- [The task]
Write out the full listing again, exactly as it stands.

- [Source data]
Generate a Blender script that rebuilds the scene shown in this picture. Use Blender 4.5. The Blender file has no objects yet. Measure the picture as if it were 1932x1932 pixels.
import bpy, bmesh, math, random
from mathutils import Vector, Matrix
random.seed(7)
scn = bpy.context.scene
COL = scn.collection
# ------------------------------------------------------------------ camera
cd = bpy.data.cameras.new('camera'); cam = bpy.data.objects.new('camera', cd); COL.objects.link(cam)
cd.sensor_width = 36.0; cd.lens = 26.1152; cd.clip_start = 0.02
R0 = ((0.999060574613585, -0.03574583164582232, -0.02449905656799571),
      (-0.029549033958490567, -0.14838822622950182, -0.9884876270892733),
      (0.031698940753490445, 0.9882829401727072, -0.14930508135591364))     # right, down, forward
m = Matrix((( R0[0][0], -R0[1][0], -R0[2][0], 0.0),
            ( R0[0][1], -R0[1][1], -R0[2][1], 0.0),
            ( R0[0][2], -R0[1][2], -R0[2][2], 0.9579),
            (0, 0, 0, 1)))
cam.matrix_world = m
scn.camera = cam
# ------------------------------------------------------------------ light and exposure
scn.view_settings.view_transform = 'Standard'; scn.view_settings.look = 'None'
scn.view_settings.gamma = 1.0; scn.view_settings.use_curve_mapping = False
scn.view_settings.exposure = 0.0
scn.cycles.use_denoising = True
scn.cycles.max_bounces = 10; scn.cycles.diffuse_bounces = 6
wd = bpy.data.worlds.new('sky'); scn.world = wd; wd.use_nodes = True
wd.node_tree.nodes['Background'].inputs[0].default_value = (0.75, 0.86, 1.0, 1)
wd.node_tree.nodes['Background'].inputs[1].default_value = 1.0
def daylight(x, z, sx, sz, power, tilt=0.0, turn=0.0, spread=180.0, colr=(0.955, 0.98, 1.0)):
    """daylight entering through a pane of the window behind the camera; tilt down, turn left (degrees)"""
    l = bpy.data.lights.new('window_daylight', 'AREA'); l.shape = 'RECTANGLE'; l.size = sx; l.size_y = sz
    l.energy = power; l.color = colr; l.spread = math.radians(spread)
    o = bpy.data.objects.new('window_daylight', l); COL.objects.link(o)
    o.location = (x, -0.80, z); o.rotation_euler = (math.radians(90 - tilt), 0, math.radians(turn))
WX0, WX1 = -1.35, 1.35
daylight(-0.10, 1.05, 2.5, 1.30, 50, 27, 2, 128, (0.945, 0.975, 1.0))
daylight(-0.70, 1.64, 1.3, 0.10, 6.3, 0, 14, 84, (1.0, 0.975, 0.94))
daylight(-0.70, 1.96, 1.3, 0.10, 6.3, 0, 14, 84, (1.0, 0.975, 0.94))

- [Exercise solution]
Generate a Blender script that rebuilds the scene shown in this picture. Use Blender 4.5. The Blender file has no objects yet. Measure the picture as if it were 1932x1932 pixels.
import bpy, bmesh, math, random
from mathutils import Vector, Matrix
random.seed(7)
scn = bpy.context.scene
COL = scn.collection
# ------------------------------------------------------------------ camera
cd = bpy.data.cameras.new('camera'); cam = bpy.data.objects.new('camera', cd); COL.objects.link(cam)
cd.sensor_width = 36.0; cd.lens = 26.1152; cd.clip_start = 0.02
R0 = ((0.999060574613585, -0.03574583164582232, -0.02449905656799571),
      (-0.029549033958490567, -0.14838822622950182, -0.9884876270892733),
      (0.031698940753490445, 0.9882829401727072, -0.14930508135591364))     # right, down, forward
m = Matrix((( R0[0][0], -R0[1][0], -R0[2][0], 0.0),
            ( R0[0][1], -R0[1][1], -R0[2][1], 0.0),
            ( R0[0][2], -R0[1][2], -R0[2][2], 0.9579),
            (0, 0, 0, 1)))
cam.matrix_world = m
scn.camera = cam
# ------------------------------------------------------------------ light and exposure
scn.view_settings.view_transform = 'Standard'; scn.view_settings.look = 'None'
scn.view_settings.gamma = 1.0; scn.view_settings.use_curve_mapping = False
scn.view_settings.exposure = 0.0
scn.cycles.use_denoising = True
scn.cycles.max_bounces = 10; scn.cycles.diffuse_bounces = 6
wd = bpy.data.worlds.new('sky'); scn.world = wd; wd.use_nodes = True
wd.node_tree.nodes['Background'].inputs[0].default_value = (0.75, 0.86, 1.0, 1)
wd.node_tree.nodes['Background'].inputs[1].default_value = 1.0
def daylight(x, z, sx, sz, power, tilt=0.0, turn=0.0, spread=180.0, colr=(0.955, 0.98, 1.0)):
    """daylight entering through a pane of the window behind the camera; tilt down, turn left (degrees)"""
    l = bpy.data.lights.new('window_daylight', 'AREA'); l.shape = 'RECTANGLE'; l.size = sx; l.size_y = sz
    l.energy = power; l.color = colr; l.spread = math.radians(spread)
    o = bpy.data.objects.new('window_daylight', l); COL.objects.link(o)
    o.location = (x, -0.80, z); o.rotation_euler = (math.radians(90 - tilt), 0, math.radians(turn))
WX0, WX1 = -1.35, 1.35
daylight(-0.10, 1.05, 2.5, 1.30, 50, 27, 2, 128, (0.945, 0.975, 1.0))
daylight(-0.70, 1.64, 1.3, 0.10, 6.3, 0, 14, 84, (1.0, 0.975, 0.94))
daylight(-0.70, 1.96, 1.3, 0.10, 6.3, 0, 14, 84, (1.0, 0.975, 0.94))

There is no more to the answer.